Política econômica: a dualidade do governo Lula tende a continuar

A dualidade na área econômica foi a característica do governo Lula após a saída de Antonio Palocci e sua substituição por Guido Mantega. De um lado, o Banco Central conduzia uma política monetária responsável, que garantia a estabilidade da moeda e granjeava credibilidade aqui e lá fora. Do outro, um Ministério da Fazenda “desenvolvimentista”, que executava uma política fiscal expansiva, piorada nos dois últimos anos com a aceleração dos gastos correntes e a adoção de mágicas orçamentárias e contabilidade criativa para esconder a incapacidade de cumprir metas de superávit primário. A Fazenda se tornou um centro de vazamento de críticas à política monetária. Essa situação esquizofrênica não redundou em desastre pela capacidade de articulação política de Henrique Meirelles, presidente do BC, e pelo apoio que sempre teve de Lula. A percepção de que a volta da inflação seria mortal para sua popularidade estimulou o presidente a preservar a autonomia operacional do BC. Os mercados perceberam a dualidade, mas se convenceram de que o BC estaria blindado contra as investidas da Fazenda. Os vazamentos e as declarações explícitas do ministro e de auxiliares nunca foram levadas a sério.

No governo Dilma, a manutenção de Mantega indica que é alta a cchnace de preservação da dualidade. É verdade que ele tem dito que agora vai ser diferente, que haverá ajuste nas despesas correntes, que as metas de superávit primário vão ser cumpridas sem artifícios. Mesmo que se dê o benefício da dúvida e se acredite que a nova presidente vai fazer valer seus compromissos com o tripé da política econômica e a autonomia do BC, fatos recentes permitem supor que o ambiente hostil ao BC tende a continuar. Na última sexta-feira, a Agência Estado noticiou, com base em informações da Fazenda, que a elevação dos compulsórios dos bancos e outras exigências tinham sido determinadas por Dilma. Ela não concordaria com aumentos de juros, preferindo outras ações para lidar com ameaças inflacionárias. É pouco provável que tenha sido assim, mas as “fontes” da Fazenda certamente são as mesmas que plantaram informações desfavoráveis à política monetária durante o governo Lula. E tendem a fazer o mesmo no próximo governo.

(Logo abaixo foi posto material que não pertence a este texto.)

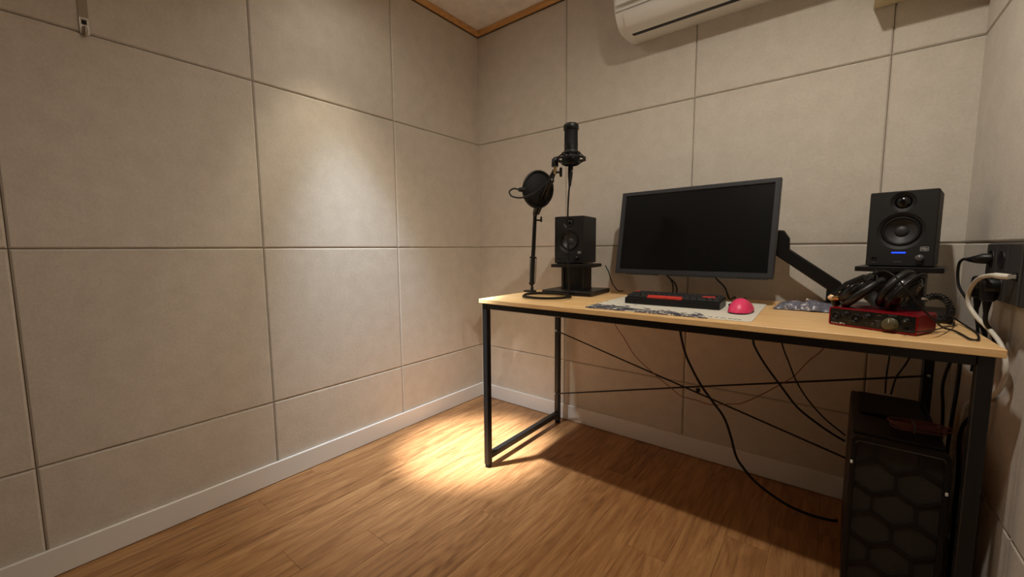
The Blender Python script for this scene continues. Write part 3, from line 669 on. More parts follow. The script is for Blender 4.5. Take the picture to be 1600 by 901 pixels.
# elbow and upper arm
dU = (TIP - K1).normalized()
MB().tube(smooth_path([K1 - dirL * .03, K1, K1 + dirL * .020 + dU * .02, K1 + dU * .075 + dirL * .01], 4), [.0085] * 5 + [.012] * 4 + [.012] * 4, 10).build('elbow', BLACKM, bo)
for off in (-1, 1):
    n_ = dU.cross(Vector((0, 0, 1))).normalized(); MB().tube([K1 + dU * .02 + n_ * off * .008, K1 + dU * .16 + n_ * off * .008, TIP - dU * .02 + n_ * off * .004], [.0078, .0075, .0062], 8).build('upper_bar', BLACKM, bo)
kp = K1 - dirL * .02 + side * .012
MB().tube([kp - side * .010, kp + side * .016], .0042, 8).build('knob_shaft', BLACKM, bo)
MB().box(tuple(kp + side * .017 + Vector((0, 0, .004))), (.009, .009, .026), bev=.003).build('elbow_knob', BLACKP, bo)
TC = TIP + Vector((0, 0, .0))
MB().tube([TIP - dU * .045, TIP - dU * .006], [.011, .009], 12).build('tip_bracket', BLACKM, bo)
MB().tube([TC + Vector((.000, 0, -.016)), TC + Vector((.002, 0, .016))], .0055, 12).build('thread_adapter', BRASS, bo)
MB().tube([TC + Vector((0, 0, -.008)), TC + side * .022 + Vector((0, 0, -.008))], .0045, 8).build('tip_knob_shaft', BLACKM, bo)
MB().box(tuple(TC + side * .023 + Vector((0, 0, -.008))), (.010, .010, .036), Matrix.Identity(4), bev=.003).build('tip_knob', BLACKP, bo)

MT = Vector((0.9095, -0.4745, 1.388)); MBt = Vector((0.9120, -0.4873, 1.2273))
mic = thing('microphone', 'black condenser microphone standing up in a shock mount on the boom arm', 'microphone', (0.9110, -0.481, 1.255))
ml = lambda p: Vector(p) - mic.location
mh_ = 0.133
MB().lathe([(.0, 0), (.022, 0), (.0252, .003), (.0255, .02), (.0255, .055)], 28).build('body', BLACKP, mic)
MB().lathe([(.0256, .055), (.0260, .058), (.0252, .061), (.0248, .108), (.0252, .110)], 28).build('grille', mat('mic_grille', (15, 15, 16), 0.6, 0.5, bump=0.6, bscale=1600), mic)
MB().lathe([(.0252, .109), (.0282, .112), (.0285, .126), (.0262, .131), (.022, .1345), (.010, .136), (0, .136)], 28).build('head_cap', BLACKP, mic)
MB().lathe([(.0262, .030), (.0268, .031), (.0268, .0335), (.0262, .0345)], 28).build('ring', GREYP, mic)
MB().lathe([(.008, -.018), (.010, -.016), (.0105, 0)], 16).build('socket', BLACKP, mic)
xl = MB().lathe([(.0052, -.094), (.0060, -.080), (.0088, -.060), (.0098, -.035), (.0100, -.014), (.0092, -.010)], 18, Matrix.Rotation(math.radians(2.5), 4, 'Y')).build('cable_connector', RUBBER, mic)
MB().box((.0085, -.006, -.040), (.003, .003, .006)).build('latch', METAL, xl)

sm = thing('shock_mount', 'black elastic shock mount holding the microphone', 'shock mount', (0.9110, -0.481, 1.255))
mb = MB()
for z, r in ((.026, .033), (-.012, .031)):
    mb.tube([(r * math.cos(2 * PI * i / 32), r * math.sin(2 * PI * i / 32), z) for i in range(32)], .0034, 8, closed=True)
mb.build('inner_ring', BLACKP, sm)
MB().lathe([(.0275, .024), (.0315, .021), (.0345, .008), (.0325, -.006), (.0272, -.017), (.0262, -.017), (.0300, -.004), (.0325, .008), (.0300, .018), (.0275, .024)], 30).build('cradle_cup', BLACKP, sm)
mb = MB(); mb.tube([(.050 * math.cos(2 * PI * i / 36), .050 * math.sin(2 * PI * i / 36), .006) for i in range(36)], .0040, 8, closed=True); mb.build('outer_ring', BLACKP, sm)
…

Hoje, o diretor de Estudos Macroeconômicos do Ipea se saiu com uma novidade. Os juros são altos no Brasil e provocam a valorização cambial porque existe um problema cultural, tanto no BC quanto nos tomadores de crédito, estes porque não fazem conta dos juros. Além de ser uma afirmação grave, que se correta deveria justificar a substituição da diretoria do BC por pessoas de outra “cultura”, o homem do Ipea parece ignorar que não fazer conta de juros nada tem de cultural. O comportamento é melhor explicado pelas deficiências de educação, que fabricam uma maioria de analfabetos financeiros. Ao mesmo tempo, o senador Aluísio Mercadante, tido como futuro ministro da Ciência e Tecnologia, declarou que o problema das exportações é o câmbio. Embora não tenha enveredado pelos delírios do diretor do Ipea, Mercadante não deixou de dar a entender que é preciso fazer alguma coisa no câmbio.

Não precisaria muito mais para perceber que o ambiente hostil ao BC vai continuar e pode desaguar em coisa mais séria, a menos que Tombini construa com Dilma o prestígio que Meirelles obteve de Lula e Dilma se invista do pragmatismo do seu antecessor. Tombini faria bem se começasse a pensar em montar seus canais de comunicação interna para resistir aos muito prováveis ataques da Fazenda e de segmentos do governo que pensam do mesmo modo. A sala de Palocci na Casa Civil pode ser a melhor fonte de proteção.